• _REQUIRED TASK_
Your task is to copy a single run of lines that starts at the line with "were 2048x1297 pixels." and stops at the line with "return mesh_data('crown', V, Fq), tr_", keeping both ends. Copy nothing else.

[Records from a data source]
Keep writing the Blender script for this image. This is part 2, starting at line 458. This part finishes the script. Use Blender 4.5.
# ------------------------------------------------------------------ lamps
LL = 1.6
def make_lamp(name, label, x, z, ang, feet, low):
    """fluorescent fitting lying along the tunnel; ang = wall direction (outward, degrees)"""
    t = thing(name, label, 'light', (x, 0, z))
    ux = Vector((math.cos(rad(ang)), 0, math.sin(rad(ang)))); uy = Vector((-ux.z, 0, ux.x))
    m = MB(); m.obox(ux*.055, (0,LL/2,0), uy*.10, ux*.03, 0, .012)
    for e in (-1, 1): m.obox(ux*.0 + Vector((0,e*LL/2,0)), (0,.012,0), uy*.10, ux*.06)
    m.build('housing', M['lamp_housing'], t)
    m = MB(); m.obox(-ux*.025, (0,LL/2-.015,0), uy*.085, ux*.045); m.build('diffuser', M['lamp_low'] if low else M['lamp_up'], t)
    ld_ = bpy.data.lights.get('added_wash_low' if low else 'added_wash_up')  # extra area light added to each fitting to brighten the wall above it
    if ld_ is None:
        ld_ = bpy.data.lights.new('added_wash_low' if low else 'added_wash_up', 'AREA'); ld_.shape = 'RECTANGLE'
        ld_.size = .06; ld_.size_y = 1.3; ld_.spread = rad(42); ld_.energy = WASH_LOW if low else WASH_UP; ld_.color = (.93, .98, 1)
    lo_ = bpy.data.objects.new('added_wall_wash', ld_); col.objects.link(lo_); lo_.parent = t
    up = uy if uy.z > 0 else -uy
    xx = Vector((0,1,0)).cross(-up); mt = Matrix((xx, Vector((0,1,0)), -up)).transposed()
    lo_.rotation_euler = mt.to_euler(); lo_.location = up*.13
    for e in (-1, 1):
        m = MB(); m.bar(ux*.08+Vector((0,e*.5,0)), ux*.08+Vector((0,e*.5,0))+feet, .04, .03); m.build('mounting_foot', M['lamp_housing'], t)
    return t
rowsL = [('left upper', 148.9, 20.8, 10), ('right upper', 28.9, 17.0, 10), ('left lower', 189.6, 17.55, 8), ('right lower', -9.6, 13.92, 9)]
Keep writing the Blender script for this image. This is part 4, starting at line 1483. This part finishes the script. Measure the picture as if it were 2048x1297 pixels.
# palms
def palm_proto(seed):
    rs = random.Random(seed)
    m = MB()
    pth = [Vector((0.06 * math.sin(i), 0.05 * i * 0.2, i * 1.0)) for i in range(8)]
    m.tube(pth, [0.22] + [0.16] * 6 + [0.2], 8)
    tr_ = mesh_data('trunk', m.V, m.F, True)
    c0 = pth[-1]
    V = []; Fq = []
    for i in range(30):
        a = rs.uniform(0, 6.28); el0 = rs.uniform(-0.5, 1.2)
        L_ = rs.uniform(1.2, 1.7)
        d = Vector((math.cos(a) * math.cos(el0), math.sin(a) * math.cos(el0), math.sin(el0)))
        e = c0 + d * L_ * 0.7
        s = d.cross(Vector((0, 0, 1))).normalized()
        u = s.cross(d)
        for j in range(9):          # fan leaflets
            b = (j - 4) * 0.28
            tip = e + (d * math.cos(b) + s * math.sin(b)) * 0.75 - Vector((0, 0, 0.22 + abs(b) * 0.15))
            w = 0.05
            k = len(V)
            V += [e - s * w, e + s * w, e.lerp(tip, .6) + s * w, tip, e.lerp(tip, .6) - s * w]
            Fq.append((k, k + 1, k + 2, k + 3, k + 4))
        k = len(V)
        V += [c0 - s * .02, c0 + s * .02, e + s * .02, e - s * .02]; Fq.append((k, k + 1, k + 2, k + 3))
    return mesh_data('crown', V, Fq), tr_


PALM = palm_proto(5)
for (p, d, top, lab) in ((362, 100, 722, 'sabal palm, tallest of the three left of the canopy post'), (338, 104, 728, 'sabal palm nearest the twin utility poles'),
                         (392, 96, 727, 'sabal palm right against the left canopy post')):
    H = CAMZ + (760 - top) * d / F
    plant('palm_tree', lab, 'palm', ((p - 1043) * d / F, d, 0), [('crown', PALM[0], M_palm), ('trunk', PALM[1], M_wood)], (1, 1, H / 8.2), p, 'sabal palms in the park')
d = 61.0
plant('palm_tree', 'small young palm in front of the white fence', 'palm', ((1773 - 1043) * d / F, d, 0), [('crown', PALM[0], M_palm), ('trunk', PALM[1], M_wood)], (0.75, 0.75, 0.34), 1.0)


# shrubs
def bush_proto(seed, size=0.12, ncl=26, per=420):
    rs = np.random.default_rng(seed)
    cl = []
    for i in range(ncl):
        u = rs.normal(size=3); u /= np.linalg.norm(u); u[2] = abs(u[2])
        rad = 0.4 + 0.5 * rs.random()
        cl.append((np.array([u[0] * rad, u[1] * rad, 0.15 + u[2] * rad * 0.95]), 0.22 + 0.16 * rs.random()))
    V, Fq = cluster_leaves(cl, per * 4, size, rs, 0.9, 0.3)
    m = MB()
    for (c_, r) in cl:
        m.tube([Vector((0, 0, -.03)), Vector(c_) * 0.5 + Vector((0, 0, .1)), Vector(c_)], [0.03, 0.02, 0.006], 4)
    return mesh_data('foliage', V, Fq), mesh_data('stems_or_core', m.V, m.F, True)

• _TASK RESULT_
Keep writing the Blender script for this image. This is part 4, starting at line 1483. This part finishes the script. Measure the picture as if it were 2048x1297 pixels.
# palms
def palm_proto(seed):
    rs = random.Random(seed)
    m = MB()
    pth = [Vector((0.06 * math.sin(i), 0.05 * i * 0.2, i * 1.0)) for i in range(8)]
    m.tube(pth, [0.22] + [0.16] * 6 + [0.2], 8)
    tr_ = mesh_data('trunk', m.V, m.F, True)
    c0 = pth[-1]
    V = []; Fq = []
    for i in range(30):
        a = rs.uniform(0, 6.28); el0 = rs.uniform(-0.5, 1.2)
        L_ = rs.uniform(1.2, 1.7)
        d = Vector((math.cos(a) * math.cos(el0), math.sin(a) * math.cos(el0), math.sin(el0)))
        e = c0 + d * L_ * 0.7
        s = d.cross(Vector((0, 0, 1))).normalized()
        u = s.cross(d)
        for j in range(9):          # fan leaflets
            b = (j - 4) * 0.28
            tip = e + (d * math.cos(b) + s * math.sin(b)) * 0.75 - Vector((0, 0, 0.22 + abs(b) * 0.15))
            w = 0.05
            k = len(V)
            V += [e - s * w, e + s * w, e.lerp(tip, .6) + s * w, tip, e.lerp(tip, .6) - s * w]
            Fq.append((k, k + 1, k + 2, k + 3, k + 4))
        k = len(V)
        V += [c0 - s * .02, c0 + s * .02, e + s * .02, e - s * .02]; Fq.append((k, k + 1, k + 2, k + 3))
    return mesh_data('crown', V, Fq), tr_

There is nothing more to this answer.